▸ **DESCRIPTION OF THE TASK**:
Output, please, exactly those lines of the listing that come before the line with "SUN_EL, SUN_AZ = R(61), R(168)", along with that line itself.

-- Start EXCERPTED DATA --

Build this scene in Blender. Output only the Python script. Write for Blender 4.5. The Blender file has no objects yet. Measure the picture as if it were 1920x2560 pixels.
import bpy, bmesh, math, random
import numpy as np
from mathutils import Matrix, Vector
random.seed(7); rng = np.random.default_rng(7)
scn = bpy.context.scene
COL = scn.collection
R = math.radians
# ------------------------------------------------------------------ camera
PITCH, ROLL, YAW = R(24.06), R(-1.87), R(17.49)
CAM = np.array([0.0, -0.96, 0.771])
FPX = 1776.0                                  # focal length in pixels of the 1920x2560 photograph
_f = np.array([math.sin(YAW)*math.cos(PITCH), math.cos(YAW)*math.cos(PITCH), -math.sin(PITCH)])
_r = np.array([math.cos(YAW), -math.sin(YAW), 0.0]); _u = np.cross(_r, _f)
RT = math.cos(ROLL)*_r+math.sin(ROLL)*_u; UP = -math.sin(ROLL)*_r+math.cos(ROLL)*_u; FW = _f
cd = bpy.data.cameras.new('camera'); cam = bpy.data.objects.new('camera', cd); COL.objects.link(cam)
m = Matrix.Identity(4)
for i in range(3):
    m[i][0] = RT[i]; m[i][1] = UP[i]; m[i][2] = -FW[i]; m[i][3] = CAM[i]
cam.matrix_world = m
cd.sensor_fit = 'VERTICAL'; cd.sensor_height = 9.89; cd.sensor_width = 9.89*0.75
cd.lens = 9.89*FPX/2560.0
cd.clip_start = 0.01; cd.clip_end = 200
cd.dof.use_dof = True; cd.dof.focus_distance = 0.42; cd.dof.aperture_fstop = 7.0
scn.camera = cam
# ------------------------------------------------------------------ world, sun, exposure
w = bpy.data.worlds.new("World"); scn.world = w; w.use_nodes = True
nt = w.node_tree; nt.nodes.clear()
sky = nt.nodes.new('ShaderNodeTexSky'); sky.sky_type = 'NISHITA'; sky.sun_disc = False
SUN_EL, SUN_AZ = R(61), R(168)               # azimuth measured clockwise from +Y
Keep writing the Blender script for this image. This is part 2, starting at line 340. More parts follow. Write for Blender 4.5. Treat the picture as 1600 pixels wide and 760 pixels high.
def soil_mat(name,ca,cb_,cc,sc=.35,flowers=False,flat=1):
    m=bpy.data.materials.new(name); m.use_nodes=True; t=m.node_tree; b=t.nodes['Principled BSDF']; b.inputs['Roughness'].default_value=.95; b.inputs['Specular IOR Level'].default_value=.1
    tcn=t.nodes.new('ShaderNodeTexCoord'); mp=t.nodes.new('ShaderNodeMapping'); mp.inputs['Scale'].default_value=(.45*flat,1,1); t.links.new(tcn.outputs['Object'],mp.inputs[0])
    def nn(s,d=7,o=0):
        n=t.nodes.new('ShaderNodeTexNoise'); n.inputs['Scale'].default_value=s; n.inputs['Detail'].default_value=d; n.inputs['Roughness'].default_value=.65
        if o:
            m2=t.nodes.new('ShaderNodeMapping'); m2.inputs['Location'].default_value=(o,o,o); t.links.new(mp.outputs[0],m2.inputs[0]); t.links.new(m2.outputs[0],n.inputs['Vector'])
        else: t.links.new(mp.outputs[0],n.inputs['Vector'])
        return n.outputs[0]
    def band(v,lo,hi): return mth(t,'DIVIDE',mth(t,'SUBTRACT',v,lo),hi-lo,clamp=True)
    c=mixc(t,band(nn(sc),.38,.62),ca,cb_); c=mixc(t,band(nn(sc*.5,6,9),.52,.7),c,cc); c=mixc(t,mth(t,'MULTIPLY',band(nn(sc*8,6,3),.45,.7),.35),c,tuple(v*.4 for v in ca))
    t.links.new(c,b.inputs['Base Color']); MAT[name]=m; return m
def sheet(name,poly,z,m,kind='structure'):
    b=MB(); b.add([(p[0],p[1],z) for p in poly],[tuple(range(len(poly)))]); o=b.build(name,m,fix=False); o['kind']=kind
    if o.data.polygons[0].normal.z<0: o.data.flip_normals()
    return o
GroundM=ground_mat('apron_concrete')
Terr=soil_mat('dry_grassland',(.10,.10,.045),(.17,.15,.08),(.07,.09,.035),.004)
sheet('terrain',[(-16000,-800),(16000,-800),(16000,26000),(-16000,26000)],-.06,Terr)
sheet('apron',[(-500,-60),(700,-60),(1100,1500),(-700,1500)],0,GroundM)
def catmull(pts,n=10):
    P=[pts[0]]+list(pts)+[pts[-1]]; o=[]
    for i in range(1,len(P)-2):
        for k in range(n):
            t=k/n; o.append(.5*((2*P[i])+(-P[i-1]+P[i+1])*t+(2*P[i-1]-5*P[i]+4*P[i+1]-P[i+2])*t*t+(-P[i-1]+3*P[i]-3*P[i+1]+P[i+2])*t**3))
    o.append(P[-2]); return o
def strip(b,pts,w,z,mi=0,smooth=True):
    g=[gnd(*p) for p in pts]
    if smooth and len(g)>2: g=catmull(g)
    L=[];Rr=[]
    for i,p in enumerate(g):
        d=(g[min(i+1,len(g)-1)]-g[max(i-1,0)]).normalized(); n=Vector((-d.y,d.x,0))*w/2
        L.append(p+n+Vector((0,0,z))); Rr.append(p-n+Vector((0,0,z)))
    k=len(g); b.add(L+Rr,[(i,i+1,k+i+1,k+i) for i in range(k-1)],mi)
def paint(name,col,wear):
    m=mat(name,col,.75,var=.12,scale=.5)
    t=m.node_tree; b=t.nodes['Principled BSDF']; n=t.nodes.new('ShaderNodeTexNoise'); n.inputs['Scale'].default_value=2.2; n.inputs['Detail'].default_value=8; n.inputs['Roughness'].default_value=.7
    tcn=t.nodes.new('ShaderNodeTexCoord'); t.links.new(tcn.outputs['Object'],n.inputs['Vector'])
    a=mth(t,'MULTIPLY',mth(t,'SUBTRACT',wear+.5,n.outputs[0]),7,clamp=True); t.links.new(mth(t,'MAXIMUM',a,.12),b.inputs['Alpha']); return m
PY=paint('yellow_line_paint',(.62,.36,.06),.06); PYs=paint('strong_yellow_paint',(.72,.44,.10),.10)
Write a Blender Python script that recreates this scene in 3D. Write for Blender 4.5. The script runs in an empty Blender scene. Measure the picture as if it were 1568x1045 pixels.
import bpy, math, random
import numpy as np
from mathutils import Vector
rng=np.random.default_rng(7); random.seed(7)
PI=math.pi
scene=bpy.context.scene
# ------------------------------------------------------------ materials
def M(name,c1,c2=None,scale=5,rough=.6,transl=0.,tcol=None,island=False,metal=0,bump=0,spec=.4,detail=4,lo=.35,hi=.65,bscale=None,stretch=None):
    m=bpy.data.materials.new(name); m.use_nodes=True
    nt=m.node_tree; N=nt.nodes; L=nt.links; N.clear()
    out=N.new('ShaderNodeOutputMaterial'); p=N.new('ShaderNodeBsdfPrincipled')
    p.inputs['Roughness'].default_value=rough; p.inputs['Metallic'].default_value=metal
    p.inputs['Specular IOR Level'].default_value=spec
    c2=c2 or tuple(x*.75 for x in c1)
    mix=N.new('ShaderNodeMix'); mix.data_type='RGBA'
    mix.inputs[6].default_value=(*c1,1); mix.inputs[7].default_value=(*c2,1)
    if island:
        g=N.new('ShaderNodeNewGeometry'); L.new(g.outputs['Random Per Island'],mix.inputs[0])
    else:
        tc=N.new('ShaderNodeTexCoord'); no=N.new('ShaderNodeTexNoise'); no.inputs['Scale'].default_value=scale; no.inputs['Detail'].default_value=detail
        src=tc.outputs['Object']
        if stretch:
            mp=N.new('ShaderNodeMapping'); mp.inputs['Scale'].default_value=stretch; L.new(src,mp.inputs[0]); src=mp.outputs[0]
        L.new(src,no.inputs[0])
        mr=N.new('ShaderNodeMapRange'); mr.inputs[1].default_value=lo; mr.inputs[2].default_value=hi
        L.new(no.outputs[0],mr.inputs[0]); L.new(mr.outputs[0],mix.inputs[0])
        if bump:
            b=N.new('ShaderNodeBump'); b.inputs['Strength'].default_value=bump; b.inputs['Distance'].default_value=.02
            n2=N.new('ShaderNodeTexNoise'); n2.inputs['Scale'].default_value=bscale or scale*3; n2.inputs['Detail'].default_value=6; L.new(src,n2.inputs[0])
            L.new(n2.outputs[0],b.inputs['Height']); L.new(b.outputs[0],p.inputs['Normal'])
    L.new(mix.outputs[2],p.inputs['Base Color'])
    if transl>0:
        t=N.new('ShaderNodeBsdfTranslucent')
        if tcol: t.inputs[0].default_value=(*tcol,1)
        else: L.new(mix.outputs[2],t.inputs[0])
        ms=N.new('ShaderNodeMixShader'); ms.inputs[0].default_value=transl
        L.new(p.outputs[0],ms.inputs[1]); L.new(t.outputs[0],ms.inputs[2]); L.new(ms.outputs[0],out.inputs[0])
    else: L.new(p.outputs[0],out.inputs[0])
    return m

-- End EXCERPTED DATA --

▸ **OUTPUT BELOW**:
Build this scene in Blender. Output only the Python script. Write for Blender 4.5. The Blender file has no objects yet. Measure the picture as if it were 1920x2560 pixels.
import bpy, bmesh, math, random
import numpy as np
from mathutils import Matrix, Vector
random.seed(7); rng = np.random.default_rng(7)
scn = bpy.context.scene
COL = scn.collection
R = math.radians
# ------------------------------------------------------------------ camera
PITCH, ROLL, YAW = R(24.06), R(-1.87), R(17.49)
CAM = np.array([0.0, -0.96, 0.771])
FPX = 1776.0                                  # focal length in pixels of the 1920x2560 photograph
_f = np.array([math.sin(YAW)*math.cos(PITCH), math.cos(YAW)*math.cos(PITCH), -math.sin(PITCH)])
_r = np.array([math.cos(YAW), -math.sin(YAW), 0.0]); _u = np.cross(_r, _f)
RT = math.cos(ROLL)*_r+math.sin(ROLL)*_u; UP = -math.sin(ROLL)*_r+math.cos(ROLL)*_u; FW = _f
cd = bpy.data.cameras.new('camera'); cam = bpy.data.objects.new('camera', cd); COL.objects.link(cam)
m = Matrix.Identity(4)
for i in range(3):
    m[i][0] = RT[i]; m[i][1] = UP[i]; m[i][2] = -FW[i]; m[i][3] = CAM[i]
cam.matrix_world = m
cd.sensor_fit = 'VERTICAL'; cd.sensor_height = 9.89; cd.sensor_width = 9.89*0.75
cd.lens = 9.89*FPX/2560.0
cd.clip_start = 0.01; cd.clip_end = 200
cd.dof.use_dof = True; cd.dof.focus_distance = 0.42; cd.dof.aperture_fstop = 7.0
scn.camera = cam
# ------------------------------------------------------------------ world, sun, exposure
w = bpy.data.worlds.new("World"); scn.world = w; w.use_nodes = True
nt = w.node_tree; nt.nodes.clear()
sky = nt.nodes.new('ShaderNodeTexSky'); sky.sky_type = 'NISHITA'; sky.sun_disc = False
SUN_EL, SUN_AZ = R(61), R(168)               # azimuth measured clockwise from +Y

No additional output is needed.